The Scientization of Politics is a different animal.  It's making a political decision and wrapping it in the flag of science. In the case of Yucca Mountain, 100 miles from civilization in what can only be considered the ideal location for 65,000 metric tons of waste, the scientization of politics was to throw out decades of research and appoint a new 'blue ribbon' commission that is designed to reach the conclusion Pres. Obama and Senator Harry Reid of Nevada wanted them to reach - and they would keep on 'studying' the science issues until that happened.

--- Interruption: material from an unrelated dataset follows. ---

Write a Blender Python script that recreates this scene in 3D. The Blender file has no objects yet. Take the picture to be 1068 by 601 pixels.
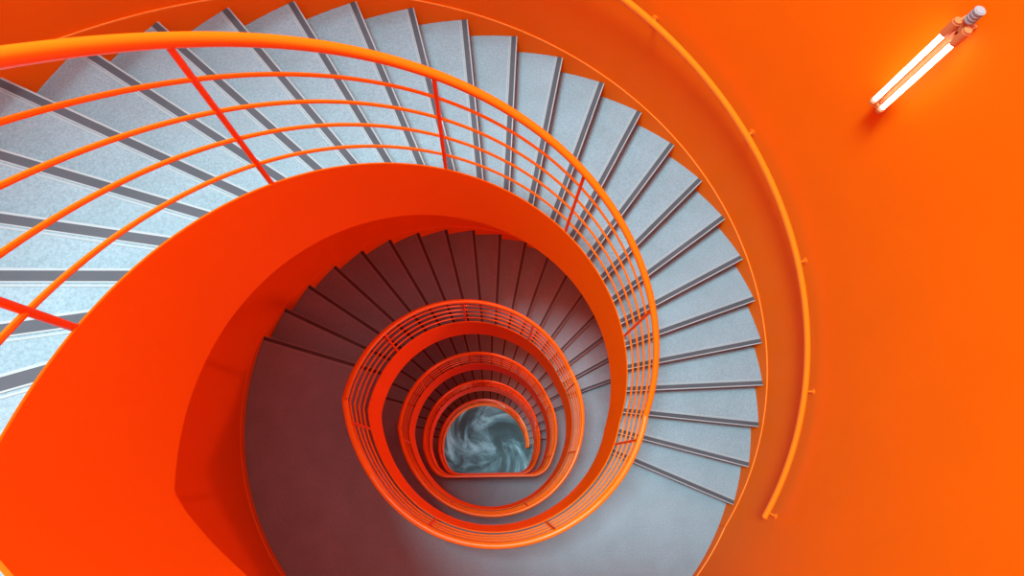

But more scientifically-minded members of Congress are not letting it go so easily. Representative John Shimkus of Illinois said yesterday, “We will not move on any nuclear-waste provision without a Yucca Mountain component.”

Especially with the Department of Energy holding the nuclear industry hostage for almost a billion dollars per year in storage costs for a hundred sites, the cost of which is passed along to consumers.

Reid, of course, is famous for hostage-taking of his own. He held President Bush hostage until he placed Reid's anti-science staffer on the Nuclear Regulatory Commission. He then got President Obama to make that anti-nuclear power zealot the head of the NRC, to disastrous effect.  When he finally left, the president appointed a new NRC head who isn't even a nuclear physicist, but whose primary credentials were writing a book against Yucca Mountain.  

These people think having nuclear waste in over a hundred different old locations is better than having it in one state-of-the-art, thoroughly scrutinized spot. It's like they want there to be a disaster - they hate nuclear energy more than they love America.

"Yucca Mountain will be there long after Senator Reid is gone,” Shimkus, chairman of the House Energy and Commerce Committee panel on environment and the economy, said at a Bloomberg Government conference in Washington.

Meanwhile, rumblings are that nuclear physicist Ernest Moniz, one of President Obama's science and energy advisers, may be the next Energy Secretary, to replace Steven Chu. He was undersecretary at the Energy Department during the Clinton administration, so he helped oversee the dismantling of our nuclear energy industry, and was put on Obama's Blue Ribbon panel to find an "alternative" to the already scientifically validated Yucca Mountain, so he knows how to place politics properly before science when it counts, but at least he does not have the irrational CO2 hatred and rose-colored glasses approach to solar power that Chu has.

Moniz isn't the perfect choice, but as I noted in Energy Secretary Steven Chu Has Resigned - Here Are 3 Things We Need In The Next One, even 1 out of 3 would be better than what exists today.